国家及び社会の形成者の育成 
 2003年3月
1.教育の「目的」とは
 教育の「目的」というものは法令としては教育基本法にしか書かれていない。教育の「目標」ということになれば,道教委,市教委,各学校という単位で定められてよい。目標は地域や学校の実態や課題に合わせていろいろに定められてよいものだからだ。しかし,「目的」というものは一つに定められていてしかも長い間変わらない。普遍的で安定している。目的とはそういうものだ。
 一体教育の目的とはどういうものなのだろうか。国民の誰もが当然知らなければならないことであるが知っている人は意外に少ない。教育基本法第1条にこれが明記されている。次の通りである。
第1条(教育の目的)教育は,人格の完成をめざし,平和的な国家及び社会の形成者として,真理と正義を愛し,個人の価値をたっとび,勤労と責任を重んじ,自主的精神に充(み)ちた心身ともに健康な国民の育成を期して行われなければならない。

2.その吟味と確認
 小,中,高,大を中核とする学校教育,家族を中心とする家庭教育,上記の外を包み込む社会教育のいずれの分野,機関においても,こと教育としての営為はこの目的に向けてなされなければならない。この目的の遂行のためにのみいろいろの目標は設定されてなければならない。教育の「目的」はそれほどに重いものだ。
 そこで,この「教育の目的」をあらためて読み直してみることにしよう。この法令文言吟味してみよう。全文がたったの一文である。主語と述語を中心に文の骨格を抜き出すと次のようになる。
「教育」−「心身ともに健康な国民の育成を期して行われなければならない」つまり,「教育は国民の育成」というのが一文の骨格である。そして,「国民」として望ましい資質は「人格の完成」「平和的な国家及び社会の形成者」だと明言している。これは注目すべき重要事である。教育というものは,すべからく「国家及び社会の形成者」つまり「国民」の育成を期して行われなければならないということである。
「真理と正義を愛する」ことも,「個人の価値を尊ぶ」ことも,「勤労と責任を重んずる」こともそれぞれが孤立的,個別的に目指されるのではない。

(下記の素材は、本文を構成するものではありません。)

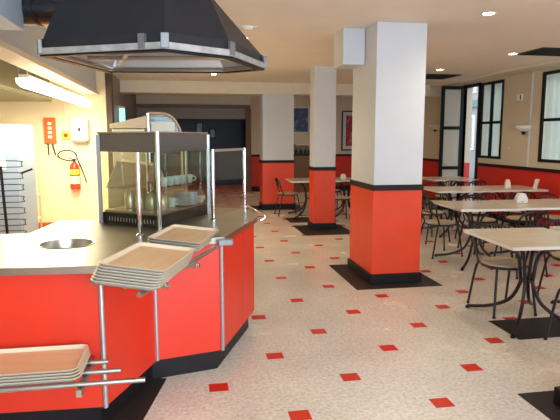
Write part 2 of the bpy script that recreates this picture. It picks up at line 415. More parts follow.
# ------------------------------------------------------------ ceiling fittings
def downlight(x, y, z, label, power=16):
    t = empty('downlight', (x, y, z), label, 'ceiling light', 'round recessed ceiling downlights')
    MB().lathe([(.050, -.004), (.068, -.008), (.072, -.002), (.072, 0)], n=24).build('trim_ring', M_WHITE, t, smooth=True)
    MB().lathe([(.0, -.006), (.049, -.006), (.049, -.001)], n=24).build('lamp', M_LAMP, t)
    lamp('downlight_beam', 'SPOT', (0, 0, -.03), power, (1.0, .80, .58), parent=t, spot_size=math.radians(150), spot_blend=1.0, shadow_soft_size=.05)
    return t
DL = [(2.92, 5.01, 'bright recessed downlight nearest the camera, right of the large pillar'),
      (4.66, 7.30, 'recessed downlight beside the near dark ceiling grille'),
      (4.49, 9.22, 'recessed downlight beside the far dark ceiling grille above the open door'),
      (.74, 6.74, 'recessed downlight beside the tip of the dark hood'),
      (.60, 10.61, 'recessed downlight low behind the hood just before the beam'),
      (2.92, 1.6, 'recessed downlight above and behind the viewpoint'),
      (.74, 1.2, 'recessed downlight above the front counter'),
      (4.7, 3.0, 'recessed downlight over the nearest table by the windows')]
for x, y, l in DL: downlight(x, y, CZ, l, 36)
for x, y in ((3.9, 14.2), (2.6, 14.3), (5.2, 13.8)):
    downlight(x, y, CZ, 'recessed downlight in the far bay beyond the beam', 22)
def vent(x0, x1, y0, y1, label):
    t = empty('ceiling_grille', ((x0+x1)/2, (y0+y1)/2, CZ), label, 'vent', 'dark ceiling grilles')
    hx, hy = (x1-x0)/2, (y1-y0)/2
    MB().box(-hx, hx, -hy, hy, -.012, -.001).build('backing', M_VENT, t)
    mb = MB()
    for k in range(9): yk = -hy+.03+k*(2*hy-.06)/8; mb.box(-hx+.01, hx-.01, yk-.008, yk+.008, -.02, -.012)
    mb.build('slats', M_BLACK, t)
vent(4.72, 5.45, 6.72, 7.32, 'dark square ceiling grille nearest the windows at the right')
vent(4.55, 5.25, 9.85, 10.6, 'dark square ceiling grille above the open door')
t = empty('smoke_detector', (.72, 6.05, CZ), 'small white smoke detector on the ceiling beside the hood', 'smoke detector')
MB().lathe([(.0, -.035), (.035, -.033), (.05, -.018), (.055, 0)], n=20).build('cover', M_WHITE, t, smooth=True)
MB().box(-.09, .09, -.05, .05, -.008, -.001).build('mounting_plate', M_WHITE, t)

# ------------------------------------------------------------ right wall fittings
def sconce(y, z, label):
    t = empty('wall_sconce', (RX, y, z), label, 'wall light', 'white bowl wall sconces')
    vs = []; fs = []; n = 16; K = 7
    for i in range(K):
        a = i/(K-1)*PI/2; r = .19*math.sin(a)**.8; h = -.11*math.cos(a)
        for k in range(n+1):
            b = PI/2+PI*k/n; vs.append((r*math.cos(b)*.9-.002, r*math.sin(b), h))
    for i in range(K-1):
        for k in range(n): fs.append((i*(n+1)+k, i*(n+1)+k+1, (i+1)*(n+1)+k+1, (i+1)*(n+1)+k))
    mb = MB(); mb.add(vs, fs); o = mb.build('bowl', M_WHITE, t, smooth=True)
    so = o.modifiers.new('t', 'SOLIDIFY'); so.thickness = .006
    MB().lathe([(.0, -.16), (.02, -.155), (.032, -.12), (.04, -.095)], org=(-.045, 0, 0), n=14).build('finial', M_BLACK, t, smooth=True)
sconce(8.88, 1.80, 'white bowl wall sconce between the two nearest windows')
sconce(12.36, 1.88, 'white bowl wall sconce beyond the open door')
tag(MB().box(RX-.02, RX-.001, 8.74, 8.78, 1.08, 2.73).build('wall_conduit', M_PILLAR), 'grey vertical conduit on the wall beside the near sconce', 'conduit')
t = empty('wall_sensor', (RX, 9.08, 2.31), 'small white sensor box high on the wall between the windows', 'sensor')
MB().box(-.04, -.001, -.07, .07, -.055, .055).build('housing', M_WHITE, t, bevel=.006); MB().box(-.045, -.04, -.065, -.04, -.04, .04).build('dark_slot', M_BLACK, t)
t = empty('light_switch', (RX, 9.32, 1.40), 'small cream light switch on the wall under the sensor', 'switch')
MB().box(-.012, -.001, -.045, .045, -.045, .045).build('plate', M_YEL if False else M_BEIGE, t, bevel=.003); MB().box(-.018, -.012, -.012, .012, -.02, .02).build('rocker', M_WHITE, t)

# ------------------------------------------------------------ far bay: pictures, console
def picture(name, x0, x1, z0, z1, y, fm, am, label, mount=.03, face=None):
    t = empty(name, ((x0+x1)/2, y, (z0+z1)/2), label, 'picture')
    hx, hz = (x1-x0)/2, (z1-z0)/2
    mb = MB().box(-hx, hx, -.03, -.001, hz-.035, hz).box(-hx, hx, -.03, -.001, -hz, -hz+.035).box(-hx, -hx+.035, -.03, -.001, -hz, hz).box(hx-.035, hx, -.03, -.001, -hz, hz)
    mb.build('frame', fm, t)
    if mount: MB().box(-hx+.035, hx-.035, -.012, -.003, -hz+.035, hz-.035).build('mount', M_PILLAR, t)
    g = .035+mount*2
    MB().box(-hx+g, hx-g, -.018, -.0125, -hz+g, hz-g).build('print', am, t)
A_BLUE = art('blue_print', (.012, .015, .06), [(.14, .17, .30), (.55, (.02, .03, .16))])
A_RED = art('red_print', (.30, .02, .03), [(.55, .35, .30), (.6, (.42, .03, .04))])
A_DARK = art('dark_print', (.015, .015, .02), [(.05, .05, .07)])
picture('framed_picture', 2.95, 3.74, 1.68, 2.52, 16.0, M_BEIGE, A_BLUE, 'framed dark blue picture on the back wall between the two far pillars', .02)
picture('framed_picture', 4.70, 5.45, 1.20, 2.38, 16.0, M_BLACK, A_RED, 'tall framed red picture on the back wall beside the large pillar', .05)
picture('framed_picture', .42, .66, 1.72, 2.08, 18.4, M_BLACK, A_DARK, 'small dark frame on the dark blue wall, higher of the pair', 0)
picture('framed_picture', .86, 1.08, 1.55, 1.88, 18.4, M_BLACK, A_DARK, 'small dark frame on the dark blue wall, lower of the pair', 0)
t = empty('sideboard', (3.35, 15.7, 0), 'brown sideboard with dark open shelf against the back wall', 'sideboard')
MB().box(-.4, .4, -.2, .2, 0, 1.06).build('cabinet_body', M_BROWN, t, bevel=.005)
MB().box(-.38, .38, -.19, .19, 1.33, 1.36).box(-.38, -.35, -.19, .19, 1.06, 1.33).box(.35, .38, -.19, .19, 1.06, 1.33).build('top_shelf', M_BROWN, t)
MB().box(-.15, .42, -.22, .2, 1.36, 1.40).build('top_board', M_BEIGE, t)
for i, dx in enumerate((-.25, -.12, .02, .15, .26)):
    b = MB().lathe([(.0, 0), (.038, 0), (.04, .13), (.016, .18), (.014, .235), (0, .235)], n=12).build('bottle', M_TUBE, smooth=True)
    b.location = (3.35+dx, 15.62, 1.06)
    tag(b, 'dark bottle standing in the open shelf of the sideboard', 'bottle', 'bottles on the far sideboard')
# exit light and opening header by the kitchen jamb
t = empty('exit_light', (-1.18, 11.4, 2.0), 'glowing blue-green emergency light on the wall beyond the kitchen', 'light')
MB().box(-.088, -.05, -.08, .08, -.20, .22).build('back_plate', M_BEIGE, t); MB().box(-.05, .045, -.07, .07, -.12, .16).build('diffuser', M_EXITG, t, bevel=.01)
MB().box(-.055, .05, -.075, .075, .16, .20).build('cap', M_WHITE, t)

# ------------------------------------------------------------ serving counter
CT = .945
A0, A1, B1, C1, D1 = (-3.3, 3.04), (-.445, 2.91), (-.20, 3.50), (.235, 3.60), (.56, 4.42)
top_poly = [(-3.3, 3.00), (-.44, 2.86), (-.19, 3.45), (.255, 3.56), (.59, 4.42), (.57, 4.95), (.30, 5.12), (-.33, 5.12), (-.72, 4.50), (-.98, 4.50), (-1.05, 3.93), (-3.3, 3.95)]
ctr = empty('serving_counter', (-.3, 3.8, 0), 'long angled serving counter with red panels and steel worktop', 'counter')
OFF = Vector((-.3, 3.8, 0))
def cpart(name, mb, m, parent=None, **k):
    o = mb.build(name, m, ctr if parent is None else parent, **k)
    if parent is None: o.location = -OFF
    return o
BC = (-.725, 3.50); BR = .158
hole = [(BC[0]+BR*math.cos(2*PI*k/40), BC[1]+BR*math.sin(2*PI*k/40)) for k in range(40)]
tri = tessellate_polygon([[Vector((*p, 0)) for p in top_poly], [Vector((*p, 0)) for p in hole]])
allp = top_poly+hole; n = len(allp); mb = MB()
vs = [(x, y, CT) for x, y in allp]+[(x, y, CT-.04) for x, y in allp]; fs = []
def cross2(a, b, c): return (b[0]-a[0])*(c[1]-a[1])-(b[1]-a[1])*(c[0]-a[0])
for a, b, c in tri:
    if cross2(allp[a], allp[b], allp[c]) < 0: b, c = c, b
    fs.append((a, b, c)); fs.append((a+n, c+n, b+n))
m_ = len(top_poly)
for i in range(m_): j = (i+1) % m_; fs.append((i, i+n, j+n, j))
for i in range(40): j = (i+1) % 40; fs.append((m_+i, m_+j, m_+j+n, m_+i+n))
mb.add(vs, fs); cpart('worktop', mb, M_STEELT)
cpart('round_well', MB().lathe([(.168, CT+.001), (.166, CT+.005), (.157, CT+.003), (.150, CT-.03), (.14, CT-.10), (.09, CT-.125), (.0, CT-.13)], org=(BC[0], BC[1], 0), n=40), M_STEEL, smooth=True)
for i in range(1): pass
def panel(name, a, b, z0, z1, m, t=.02, inset=0.0, push=0.0, **k):
    a, b = Vector((*a, 0)), Vector((*b, 0)); d = (b-a).normalized(); nrm = Vector((d.y, -d.x, 0))
    a2 = a+d*inset+nrm*push; b2 = b-d*inset+nrm*push; c2 = b2-nrm*t; d2 = a2-nrm*t
    return cpart(name, MB().prism([(q.x, q.y) for q in (a2, b2, c2, d2)], z0, z1), m, **k)
Dm = ((C1[0]*.42+D1[0]*.58), (C1[1]*.42+D1[1]*.58))
panel('front_panel', A0, A1, .15, CT-.04, M_REDPAN, inset=.002)
panel('front_panel', A1, B1, .15, CT-.04, M_REDPAN, inset=.002)
panel('front_panel', B1, C1, .15, CT-.04, M_REDPAN, inset=.002)
panel('front_panel', C1, Dm, .15, CT-.04, M_REDPAN, inset=.004)
panel('front_panel', Dm, D1, .15, CT-.04, M_REDPAN, inset=.004)
E1 = (.50, 4.93)
panel('end_panel', D1, E1, .15, CT-.04, M_REDPAN, inset=.003)
for q in (A1, B1, C1):
    cpart('corner_strip', MB().tube([(q[0], q[1]-.004, .15), (q[0], q[1]-.004, CT-.04)], .014, 10), M_ALU)
def inset_poly(pts, d):
    out = []; n = len(pts)
    for i in range(n):
        a, b, c = Vector(pts[i-1]), Vector(pts[i]), Vector(pts[(i+1) % n])
        e1, e2 = (b-a).normalized(), (c-b).normalized(); n1, n2 = Vector((-e1.y, e1.x)), Vector((-e2.y, e2.x))
        s_ = (n1+n2).normalized(); out.append(tuple(b+s_*d/max(.3, s_.dot(n1))))
    return out
body = [A0, A1, B1, C1, D1, E1, (.25, 5.08), (-.31, 5.08), (-.69, 4.46), (-.94, 4.46), (-1.0, 3.88), (-3.3, 3.9)]
cpart('plinth', MB().prism(inset_poly(body, .05), 0.001, .15), M_BLACK)
# carcass walls so that the well has room
bi = inset_poly(body, .022)
for i in (5, 6, 7, 8, 9, 10):
    panel('back_panel', bi[i], bi[(i+1) % len(bi)], .15, CT-.04, M_STEEL, inset=.01, t=.015)
cpart('side_rail', MB().box(-1.32, -1.27, 3.35, 3.94, CT, CT+.06), M_STEEL, bevel=.004)

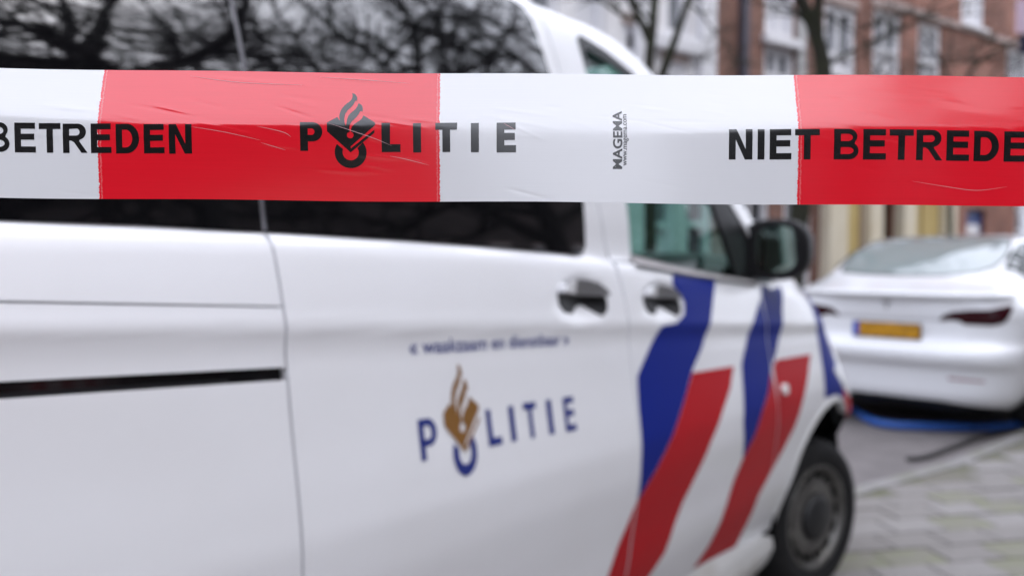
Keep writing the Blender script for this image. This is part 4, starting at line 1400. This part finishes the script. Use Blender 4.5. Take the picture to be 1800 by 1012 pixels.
# the tree seen over the van's bonnet: trunk and two limbs with their own bends, then finer growth
def shaped_tree(name, label, limbs, twigs, seed, group):
    rg = random.Random(seed)
    base = Vector(limbs[0][0][0])
    base.z = ROAD_Z
    root = empty(name, base, 0, label, 'tree', group)
    for k, (pts, r0, r1) in enumerate(limbs):
        P = cr([Vector(p) - base for p in pts], 5)
        n_ = len(P)
        tube('trunk' if k == 0 else 'limb', P, [r0 + (r1 - r0) * i / (n_ - 1) for i in range(n_)], 'bark', root, 10)
    bv, bf = [], []
    def grow(p, d, L, r, lev):
        pts, rad = [p.copy()], [r]
        for i in range(4):
            d = (d + Vector((rg.uniform(-1, 1), rg.uniform(-1, 1), rg.uniform(-.6, .8))) * .25).normalized()
            pts.append(pts[-1] + d * L / 4)
            rad.append(r * (1 - .2 * (i + 1)) + .002)
        tube_data(pts, rad, 4, bv, bf)
        if lev < 2:
            for i in range(1, 5):
                for _ in range(2):
                    sd_ = Vector((rg.uniform(-1, 1), rg.uniform(-1, 1), rg.uniform(-.4, .7))).normalized()
                    grow(pts[i], (d + sd_ * 1.2).normalized(), L * .5, r * .45, lev + 1)
    for li, t, d, L, r in twigs:
        P = limbs[li][0]
        p = Vector(P[min(len(P) - 1, t)]) - base
        grow(p, Vector(d).normalized(), L, r, 0)
    from_lists('crown', bv, bf, 'bark', root, True)
    return root

def at(px, py, Y):
    f, pit = 1404., math.atan(56 / 1404.)
    x, u = (px - 900) / f, (506 - py) / f
    r = Vector((x, math.cos(pit) + u * math.sin(pit), -math.sin(pit) + u * math.cos(pit)))
    return Vector((0, 0, CAM_H)) + r * (Y / r.y)

Y1 = 9.6
shaped_tree('street_tree', 'slim bare mossy tree forking above the van bonnet', [
    ([at(1143, 640, Y1), at(1143, 400, Y1), at(1143, 200, Y1), at(1141, 110, Y1), at(1148, 40, Y1), at(1152, -60, Y1), at(1150, -300, Y1 + .3), at(1165, -700, Y1 + .5)], .085, .03),
    ([at(1141, 70, Y1), at(1128, 40, Y1 - .1), at(1108, 0, Y1 - .2), at(1085, -80, Y1 - .3), at(1040, -260, Y1 - .4)], .055, .02),
    ([at(1143, 190, Y1), at(1170, 115, Y1 - .1), at(1190, 60, Y1 - .2), at(1208, 5, Y1 - .2), at(1235, -90, Y1 - .3), at(1300, -320, Y1 - .3)], .060, .022)],
    [(1, 1, (-1, .1, .3), 1.1, .028), (1, 2, (-1, -.1, .5), 1.2, .02), (2, 3, (.9, 0, .5), 1.2, .026), (2, 3, (.3, -.3, -.5), .9, .016), (0, 4, (-.6, 0, .8), 1.1, .02), (2, 4, (1, .1, .2), 1.3, .026), (0, 6, (.8, .2, .5), 1.6, .03), (1, 4, (-.7, .3, .5), 1.4, .02), (0, 7, (.2, .2, 1), 1.6, .03), (2, 5, (.6, -.2, .6), 1.6, .024)], 5, 'street trees')
Y2 = 10.5
shaped_tree('street_tree', 'bare leaning tree in front of the brown brick house', [
    ([at(1392, 640, Y2), at(1396, 480, Y2), at(1412, 330, Y2), at(1440, 190, Y2), at(1447, 120, Y2), at(1430, 50, Y2), at(1408, 0, Y2), at(1380, -80, Y2), at(1330, -300, Y2)], .14, .06),
    ([at(1440, 90, Y2), at(1437, 20, Y2 - .1), at(1448, -60, Y2 - .2), at(1480, -240, Y2 - .3)], .08, .03)],
    [(0, 4, (.9, .1, .6), 1.5, .03), (0, 5, (-.7, -.2, .3), 1.2, .035), (0, 6, (.5, 0, .4), 1.4, .04), (1, 2, (1, 0, .2), 1.6, .03), (1, 1, (1, .2, -.1), 1.3, .022), (0, 7, (-.8, 0, .5), 1.5, .03), (1, 3, (.6, 0, .6), 1.7, .025), (0, 8, (-.4, .2, .8), 1.7, .03)], 8, 'street trees')
Y3 = 12.5
shaped_tree('street_tree', 'thin bare tree standing behind the white car', [
    ([at(1671, 600, Y3), at(1670, 400, Y3), at(1674, 260, Y3), at(1692, 160, Y3), at(1722, 108, Y3), at(1790, 70, Y3), at(1900, 10, Y3)], .045, .018),
    ([at(1676, 240, Y3), at(1668, 150, Y3), at(1650, 100, Y3), at(1615, 60, Y3)], .028, .010)],
    [(0, 3, (-.9, 0, -.1), 1.2, .022), (0, 3, (.9, 0, 0), 1.3, .022), (1, 1, (.6, 0, -.4), 1.0, .018), (1, 2, (.8, 0, -.2), 1.0, .016), (0, 4, (-.9, .1, .1), 1.0, .018), (1, 1, (-.5, 0, -.3), .9, .016), (0, 5, (.6, 0, .3), 1.2, .02)], 11, 'street trees')

# big bare trees on the pavement side: they fill the reflections in the van's windows
big = tree('plane_tree', (8.6, .2, PAVE_Z), 9.5, .26, 21, 'large bare plane tree on the pavement, middle of the three', limbs=13, levels=4, mt='bark_dark', spread=1.15, twig=1.25, group='plane trees on the pavement')
big2 = tree('plane_tree', (11.5, 5.2, PAVE_Z), 10.5, .28, 33, 'large bare plane tree on the pavement, farthest of the three', limbs=13, levels=4, mt='bark_dark', spread=1.15, twig=1.25, group='plane trees on the pavement')

big3 = tree('plane_tree', (7.6, -2.6, PAVE_Z), 9.0, .25, 47, 'large bare plane tree on the pavement, closest to the camera side', limbs=13, levels=4, mt='bark_dark', spread=1.15, twig=1.25, group='plane trees on the pavement')

# ================================================================== STREET SIGN at the right edge
sg = empty('street_sign', at(1797, 640, 10.0) * 1, 0, 'pale sign with a dark lower panel on a white post, right edge', 'sign')
sp = sg.location.copy()
sp.z = ROAD_Z
sg.location = sp
def sgz(py): return at(1797, py, 10.0).z - ROAD_Z
tube('post', [(0, 0, 0), (0, 0, sgz(0))], .07, 'white_wood', sg, 16)
box('upper_panel', (-.04, -.09, (sgz(5) + sgz(62)) / 2), (.40, .03, sgz(5) - sgz(62)), 'sign_pink', sg, .01)
box('lower_panel', (-.01, -.085, (sgz(65) + sgz(98)) / 2), (.36, .05, sgz(65) - sgz(98)), 'sign_dark', sg, .02)
# posts that carry the tape, outside the picture on either side
for x in (-2.2, 2.57):
    p = tape_fn(x, -.04)
    ps = empty('barrier_post', (p.x, p.y, PAVE_Z), 0, 'grey metal post holding the ' + ('left' if x < 0 else 'right') + ' end of the cordon tape', 'post')
    tube('shaft', [(0, 0, 0), (0, 0, 1.67)], .03, 'emblem_grey', ps, 16)
    lathe('foot', [(0, .06), (.05, .06), (.22, .03), (.24, 0), (0, 0)], 'rubber', ps, 24, 'Z')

あくまでもそれらは,「国家及び社会の形成者」という文脈の中で求められる指標だということになる。
 今,教育界では「個性重視」「個性尊重」ということが強く叫ばれているが,それらは基本的に「国家および社会の形成者として」という傘の下で求められる力点なのである。
 学級崩壊とか,成人式の狂態などの話を聞くたびに,教育はこの「目的」の原点に立ち返る必要があるのだ,と強く思うのである。